One of my trainers used to tell me “you just need to get in the square a lot more, it will go away.” She would
give me the mantra of “It’s not the placing, it’s the score” when I would come away empty handed from a class. I would smile and nod but secretly I didn’t get it, especially coming from a Hunter background. To me, the ribbon mattered most.
My first year on my own, I made the decision not to show. Inside I was doing cartwheels. I got to avoid what I dreaded and call it “no time to show while building a business!”. Despite enjoying that time off, I knew I couldn't avoid it forever. As a professional rider and trainer, one of the first places a potential client will look for competence is a show record.
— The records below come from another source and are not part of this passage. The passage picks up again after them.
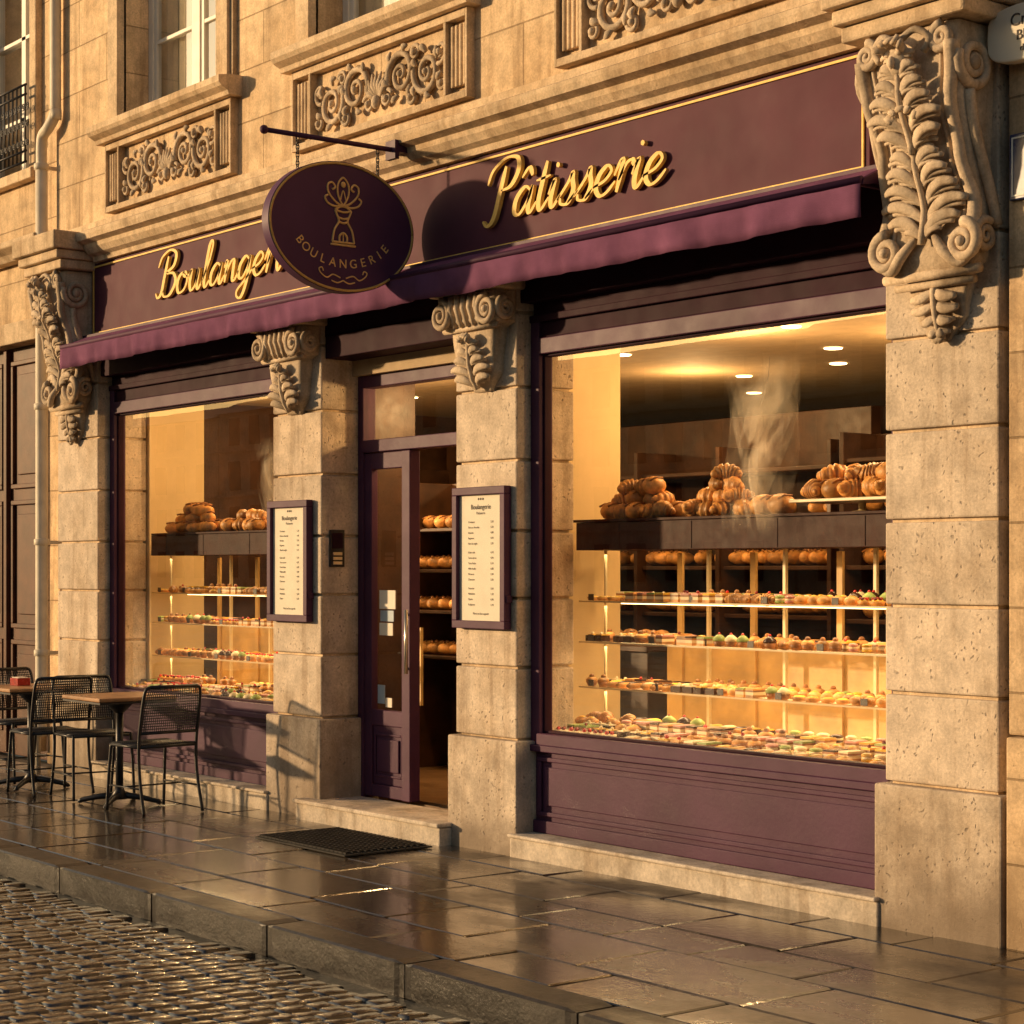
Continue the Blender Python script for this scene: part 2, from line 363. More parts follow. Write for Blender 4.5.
def console(mb,cx,w,zt,h,dep,big):
    T=[(0,.95),(.06,1.0),(.2,.93),(.4,.62),(.58,.36),(.66,.44),(.72,.5),(.77,.42),(.81,.2),(1,.06)] if big else \
      [(0,.9),(.1,1.0),(.28,.95),(.36,.62),(.5,.6),(.7,.52),(.85,.4),(1,.12)]
    W=[(0,1),(.74,.9),(.80,.62),(.92,.5),(1,.12)] if big else [(0,1),(.32,1),(.38,.72),(.8,.62),(1,.3)]
    e=lambda f:interp(T,max(0,min(1,f)))*dep
    n=40; vs=[]; fs=[]
    for i in range(n+1):
        ff=i/n; hw=w/2*interp(W,ff)*.92; z=zt-ff*h; ee=e(ff)
        vs+=[(cx-hw,.02,z),(cx-hw,-ee*.93,z),(cx-hw*.8,-ee,z),(cx,-ee*.97,z),(cx+hw*.8,-ee,z),(cx+hw,-ee*.93,z),(cx+hw,.02,z)]
    for i in range(n):
        for k in range(6): fs.append((i*7+k,i*7+k+1,i*7+k+8,i*7+k+7))
    fs.append(tuple(range(7))); fs.append(tuple(n*7+6-k for k in range(7)))
    mb.raw(vs,fs,0,True)
    P=lambda px,pz,l:(cx+px,-e((zt-pz)/h)-l,pz)
    k=w/.57
    def leaf(zb,zt_,hwid,pairs,rr,up=1,lift0=.01,curl=.05):
        L=(zt_-zb)
        for j in range(pairs):
            u=j/(pairs-1) if pairs>1 else 0
            z0=zb+L*(.02+.74*u); ln=hwid*(1.0-.42*u)*(.55+.45*min(1,u*4+.4))
            for s in(-1,1):
                for q,(da,fl) in enumerate(((0,1.0),(-.38,.74),(.36,.8),(.7,.55))):
                    pts=[];rad=[]
                    for i in range(9):
                        t=i/8; ang=R(62-34*u)+da*t-R(10)*t
                        px=s*math.sin(min(R(118),ang*(.45+.9*t)))*ln*fl*t
                        pz=z0+up*(abs(L)*.20*fl*math.sin(t*math.pi*.62)*(1-.25*u)-abs(L)*.03*t)
                        pts.append(P(px,pz,lift0+.018*(1-u*.3)*k+ .030*k*math.sin(t*math.pi*.8)-(.012*t if q else 0)+u*.01))
                        rad.append(rr*.8*k*fl*(.30+.85*math.sin(math.pi*(.06+.84*t)))*(1-.2*u))
                    mb.tube(pts,rad,7,0,.45,ref=(0,1,0))
        mb.tube([P(0,zb+L*t/12,lift0+.03*k+.012*math.sin(t/12*math.pi)) for t in range(13)],[.017*k*(1-.4*t/12) for t in range(13)],7)
        for a in (-50,-25,0,25,50):
            A=R(a); pts=[];rad=[]
            for i in range(8):
                t=i/7; rr2=abs(L)*.17
                px=math.sin(A)*rr2*t*1.1; pz=zb+L*.80+up*math.cos(A)*rr2*math.sin(t*2.2)
                pts.append(P(px,pz,lift0+.03*k+curl*k*t*t)); rad.append(rr*k*(.4+.7*math.sin(math.pi*(.1+.8*t))))
            mb.tube(pts,rad,7,0,.55,ref=(0,1,0))
    if big:
        for s in(-1,1):
            pts=[P(s*w*.43*interp([(0,1),(.45,.84),(1,1)],i/30),zt-h*(.07+.62*i/30),.004) for i in range(31)]
            mb.tube(pts,[.036*k*(1-.25*math.sin(math.pi*i/30)) for i in range(31)],9)
            pts=[P(s*w*.335*interp([(0,1),(.45,.8),(1,1)],i/30),zt-h*(.05+.62*i/30),.0) for i in range(31)]
            mb.tube(pts,.011*k,6)
            xx=cx+s*w*.47
            mb.tube(spiral((xx,-dep*.55,zt-h*.13),dep*.42,.01,R(160),2.3 ,(1,2)),[.026*(1-.5*i/40) for i in range(41)],8)
            mb.ell((xx,-dep*.55,zt-h*.13),(.03,.035,.035),8)
            pts=[(xx,-.04-dep*.5*math.cos(t*2.2)*(1-t*.3),zt-h*(.22+.42*t)) for t in [i/16 for i in range(17)]]
            mb.tube(pts,[.024]*17,8)
            mb.tube(spiral((xx,-dep*.26,zt-h*.68),dep*.27,.008,R(60),2.0,(1,2)),[.02*(1-.4*i/40) for i in range(41)],8)
            mb.tube(spiral((cx+s*w*.37,-e(.7)-.02,zt-h*.70),.085*k,.008,R(90),s*-2.0,(0,2)),[.026*(1-.45*i/40) for i in range(41)],8)
            mb.ell((cx+s*w*.37,-e(.7)-.035,zt-h*.70),.024,8)
            mb.tube(spiral((cx+s*w*.36,-e(.06)-.015,zt-h*.055),.06*k,.008,R(90),s*2.0,(0,2)),[.022*(1-.45*i/40) for i in range(41)],8)
            mb.tube(catmull([P(s*w*.08,zt-h*.66,.02),P(s*w*.2,zt-h*.72,.03),P(s*w*.33,zt-h*.765,.03),P(s*w*.45,zt-h*.74,.02)],5),[.012,.016,.02,.022,.024,.026,.026,.026,.026,.024,.022,.020,.018,.016,.014,.012],8)
        mb.tube([(cx-w*.46,-dep*.36,zt-h*.785),(cx+w*.46,-dep*.36,zt-h*.785)],.022,10)
        mb.tube([(cx-w*.38,-dep*.27,zt-h*.815),(cx+w*.38,-dep*.27,zt-h*.815)],.018,10)
        leaf(zt-h*.69,zt-h*.24,w*.50,7,.031)
        leaf(zt-h*.40,zt-h*.03,w*.44,6,.030,lift0=.03,curl=.07)
        mb.ell((cx,-dep-.05,zt-h*.10),(.06,.045,.075),10)
        for s in(-1,1):
            mb.ell((cx+s*.03,-dep-.085,zt-h*.085),(.018,.014,.014),7)
            mb.tube(catmull([(cx+s*.02,-dep-.06,zt-h*.04),(cx+s*.09,-dep-.05,zt-h*.015),(cx+s*.15,-dep-.03,zt-h*.05),(cx+s*.12,-dep-.03,zt-h*.09)],4),.016,7)
        mb.ell((cx,-dep-.095,zt-h*.115),(.016,.02,.028),7)
        leaf(zt-h*.83,zt-h*1.0,w*.32,4,.028,up=-1,lift0=.0,curl=.01)
    else:
        for s in(-1,1):
            mb.tube(spiral((cx+s*w*.36,-dep-.01,zt-h*.2),.085*k,.008,R(90),s*2.2,(0,2)),[.02*(1-.4*i/40) for i in range(41)],8)
            mb.ell((cx+s*w*.36,-dep-.02,zt-h*.2),.022,8)
            mb.tube(spiral((cx+s*w*.49,-dep*.55,zt-h*.19),dep*.42,.01,R(90),2.2,(1,2)),[.02*(1-.4*i/40) for i in range(41)],8)
        for j in range(5):
            xx=cx+(j-2)*w*.1
            mb.tube([(xx,-dep*1.0,zt-.01),(xx,-dep*1.07,zt-h*.15),(xx,-dep*.8,zt-h*.33)],.02,6)
        mb.tube([(cx-w*.42,-dep*.7,zt-h*.35),(cx+w*.42,-dep*.7,zt-h*.35)],.018,8)
        leaf(zt-h*.97,zt-h*.42,w*.40,5,.026,lift0=.0,curl=.05)
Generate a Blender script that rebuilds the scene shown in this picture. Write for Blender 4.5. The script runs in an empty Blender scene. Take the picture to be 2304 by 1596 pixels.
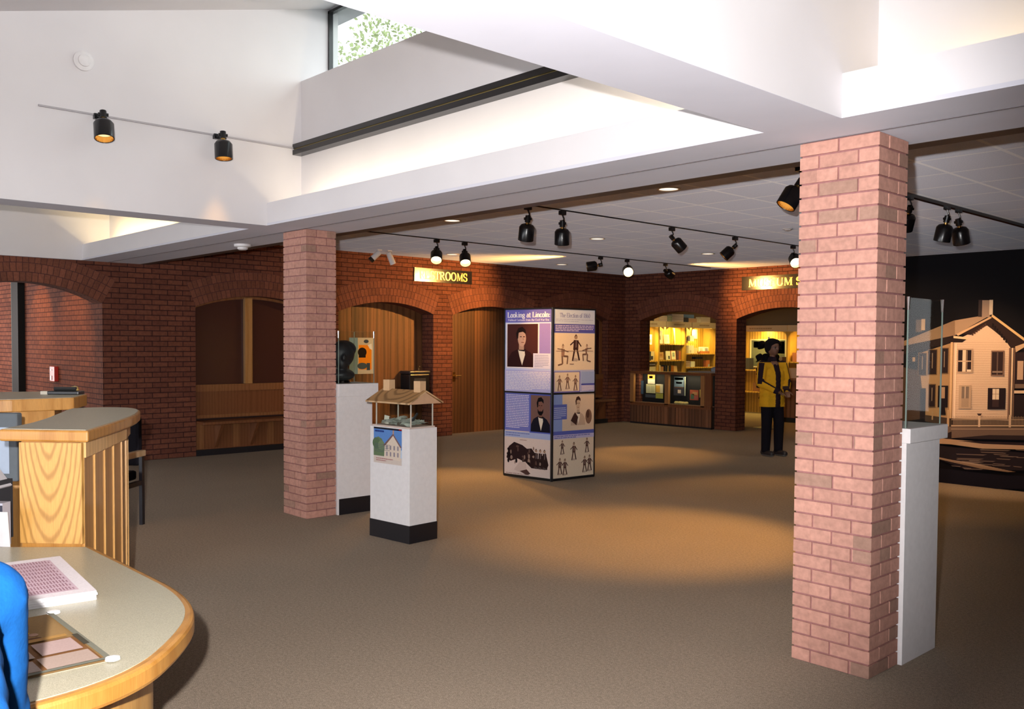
import bpy, bmesh, math, random
from mathutils import Vector, Matrix, Euler
random.seed(7)
PI = math.pi
sc = bpy.context.scene
COL = sc.collection

# ------------------------------------------------------------------ camera
cam_d = bpy.data.cameras.new('camera'); cam = bpy.data.objects.new('camera', cam_d); COL.objects.link(cam)
Fv = Vector((-0.72513478, 0.68771983, -0.03494261)); Rv = Vector((0.68793655, 0.72573413, 0.00729854)); Uv = Vector((-0.03037839, 0.01874587, 0.99936267))
M = Matrix((Rv, Uv, -Fv)).transposed().to_4x4(); M.translation = Vector((0, 0, 1.56342))
cam.matrix_world = M
cam_d.sensor_width = 36.0; cam_d.lens = 2040.694 / 2304 * 36.0
cam_d.shift_x = -41.0 / 2304; cam_d.shift_y = 46.5 / 2304
cam_d.clip_start = 0.05; cam_d.clip_end = 300
sc.camera = cam
sc.view_settings.view_transform = 'Standard'; sc.view_settings.look = 'None'
sc.view_settings.gamma = 1.0; sc.view_settings.use_curve_mapping = False
sc.view_settings.exposure = 0.0
sc.cycles.max_bounces = 7; sc.cycles.diffuse_bounces = 4; sc.cycles.transparent_max_bounces = 12
sc.cycles.sample_clamp_indirect = 4.0; sc.cycles.caustics_reflective = False; sc.cycles.caustics_refractive = False

# ------------------------------------------------------------------ world: overcast white sky
w = bpy.data.worlds.new('overcast_sky'); sc.world = w; w.use_nodes = True
bg = w.node_tree.nodes['Background']; bg.inputs[0].default_value = (0.93, 0.97, 1.0, 1); bg.inputs[1].default_value = 4.4

# ------------------------------------------------------------------ lights of the place, the camera flash and an added fill
def area(name, loc, target, sx, sy, energy, col, spread=PI):
    d = bpy.data.lights.new(name, 'AREA'); d.shape = 'RECTANGLE'; d.size = sx; d.size_y = sy; d.energy = energy; d.color = col; d.spread = spread
    o = bpy.data.objects.new(name, d); COL.objects.link(o); o.location = loc
    o.rotation_euler = (Vector(target) - Vector(loc)).to_track_quat('-Z', 'Y').to_euler(); return o
def spot(name, loc, target, energy, col, ang, blend, size=0.04):
    d = bpy.data.lights.new(name, 'SPOT'); d.energy = energy; d.color = col; d.spot_size = math.radians(ang); d.spot_blend = blend; d.shadow_soft_size = size
    o = bpy.data.objects.new(name, d); COL.objects.link(o); o.location = loc
    o.rotation_euler = (Vector(target) - Vector(loc)).to_track_quat('-Z', 'Y').to_euler(); return o
FLASH = Vector((0, 0, 1.56342)) + Rv * -0.10 + Uv * 0.12
spot('camera_flash', FLASH, FLASH + Fv * 5 + Uv * 0.40 + Rv * -0.95, 1230, (1.0, 0.965, 0.95), 88, 0.5, 0.018)
WARM = (1.0, 0.50, 0.125)
# sky portals at the clerestory windows of the roof monitors: they only guide the sky light through the glass
for nm, xm, wd in (('middle_monitor_portal', -4.757, 4.82), ('near_monitor_portal', 0.82, 5.5), ('far_monitor_portal', -9.72, 4.42)):
    o = area(nm, (xm, 4.345, 4.16), (xm, 3.0, 4.16), wd, 0.66, 1, (1, 1, 1)); o.data.cycles.is_portal = True
# daylight of the glazed entrance (out of the picture on the left)
area('entrance_daylight', (-17.2, 1.9, 1.6), (-14.5, 3.9, 1.3), 2.4, 2.2, 120, (1.0, 0.88, 0.84))
area('window_daylight_behind', (-5.0, -6.9, 1.25), (-5.0, 4.0, 2.6), 13.0, 1.6, 330, (0.93, 0.94, 1.0))  # unseen fill light added behind the camera to lift the ceiling and carpet

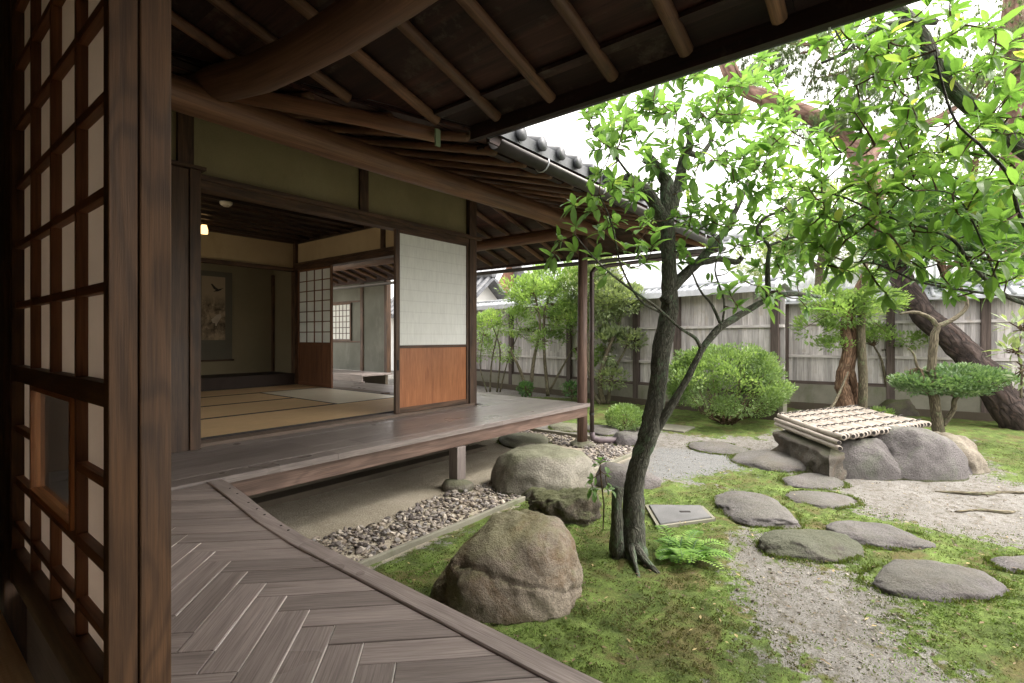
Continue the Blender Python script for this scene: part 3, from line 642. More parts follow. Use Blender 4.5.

They might not all admit it but riding under someone or sending your horse to someone who has been recognized by people who are paid to judge this kind of thing for a living is a pretty easy indicator of general ability. While I might not wholly agree (considering there are loads of professionals like me who have never had the opportunity to take an already trained horse down centerline let alone one bred for this sport), it is still the nature of our industry. Everyone likes a winner.
Bearing this in mind, I couldn’t avoid showing forever. I had goals that depended on my show record and I was not going to give them up. I am way to stubborn for that. It took a while to get into the swing of things that first season back, but something surprising happened. I started to look forward to hooking up the trailer and taking Will into Aiken. We were holding our own amongst the big name professionals down here and I felt, for the first time in our show career, that William and I were a team. We both knew what it meant when we got in the warm up ring or when we would make our way around the square, working and waiting for the bell. He could read my mind and usually I could his.
Somewhere along the bliss of training and progression and several positive show experiences in a row, I was starting to get addicted to “the road”. I smiled over the small improvements to our tests instead of beating myself up for them. It tickled me to see that the work on our changes did indeed get noticed and made a big difference in our overall scores, or taking the time to work on the quality of gaits several days a week made William easier to adjust. My view of shows had changed: it became fun.
I have since found the joy in taking other horses down centerline. I have become one of those people whose existence I just couldn’t understand: the rider who loves to show. Now don’t get me wrong, I still get nervous even on William before getting on for a test but this time around it’s not dread. It’s not absolute fear; it’s the anticipation of performance! I can confidently tell my students when they profess a loathing of shows that that feeling can and will change. It does get better, its not about the ribbons but the whole experience leading up to and following it.